The supermarket world is a dog-eat-dog environment. If a company like Cadbury Schweppes can get a floor display or end of aisle display in addition to their normal presence then it’s not uncommon to quadruple sales. But it was hard for the grocery manager to keep his eye on the whole store at once. So if he wouldn’t give me a space then I would simply walk around the store until I found one. I worked out that they never had the staff to dismantle a display once it was put up, so I used to build displays of soft drinks wherever I could, whether it was in the fruit section, the edges of the trolley bay or half covering the nearest fire exit.

Today in the world of non-retail marketing it has moved on a bit from “he who shouts loudest” to “he who can be found”. But retail as far as I can tell really hasn’t moved on that much.

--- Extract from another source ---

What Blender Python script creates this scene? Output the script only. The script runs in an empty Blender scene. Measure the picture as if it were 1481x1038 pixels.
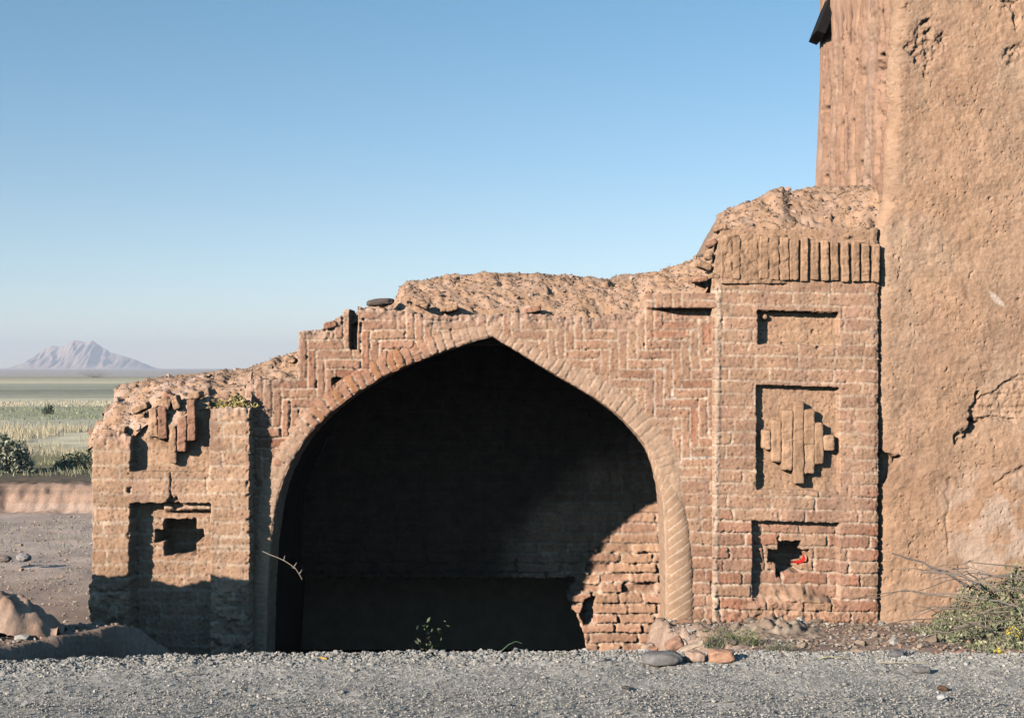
import bpy, math, random
import numpy as np
from mathutils import Vector
random.seed(7); RNG = np.random.default_rng(11)
SC = bpy.context.scene; COL = SC.collection
R = math.radians
EYE = 1.65; F = 2000.0; CX = 740.5; HY = 532.0; YF = 11.0

def pw(px, py, Y):
    return ((px - CX) * Y / F, Y, EYE + (HY - py) * Y / F)

# ------------------------------------------------------------------ noise
def hsh(ix, iy, seed=0):
    a = (np.asarray(ix, dtype=np.int64) * 374761393 + np.asarray(iy, dtype=np.int64) * 668265263 + seed * 2246822519) & 0xffffffff
    a = ((a ^ (a >> 13)) * 1274126177) & 0xffffffff
    a = ((a ^ (a >> 16)) * 2654435761) & 0xffffffff
    a = a ^ (a >> 15)
    return (a & 0xffffff) / float(0x1000000)

def perlin(x, y, seed=0):
    x = np.asarray(x, float); y = np.asarray(y, float)
    ix = np.floor(x).astype(np.int64); iy = np.floor(y).astype(np.int64)
    fx = x - ix; fy = y - iy
    def g(i, j, dx, dy):
        a = hsh(i, j, seed) * 2 * np.pi
        return np.cos(a) * dx + np.sin(a) * dy
    u = fx * fx * fx * (fx * (fx * 6 - 15) + 10); v = fy * fy * fy * (fy * (fy * 6 - 15) + 10)
    n00 = g(ix, iy, fx, fy); n10 = g(ix + 1, iy, fx - 1, fy)
    n01 = g(ix, iy + 1, fx, fy - 1); n11 = g(ix + 1, iy + 1, fx - 1, fy - 1)
    return 1.5 * ((n00 * (1 - u) + n10 * u) * (1 - v) + (n01 * (1 - u) + n11 * u) * v)

def fbm(x, y, s, o=4, seed=0, gain=.5):
    t = 0; a = 1; n = 0
    for k in range(o):
        t = t + a * perlin(x / s, y / s, seed + 17 * k); n += a; a *= gain; s = s / 2.03
    return t / n * 1.4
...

I still wait to be blown away by a new display or point-of-sale promotion at Sainsbury’s or Coles, but nothing seems to have moved on much from 12 years ago when I was building displays.

Today when I’m putting together a sales promotion I often think back to my grass roots selling days. I imagine myself standing and spruiking outside of my current company. What would I say to lure customers who are passing by my door? (or my website). Is the Natural Training brand good enough to encourage fierce loyalty? And when prospective customers do see my display, what’s to stop them buying from some other supplier who has built something more eye-catching next door?

I wouldn’t swap all of the sales books or training in the world for my big three sales lessons from my grass-roots sales roles. There were other jobs such as big ticket advertising agency sales. But the roles where you are at the coal face of selling teach you so much more, and I’m really lucky to have been involved in the grass roots of the oldest profession in the world.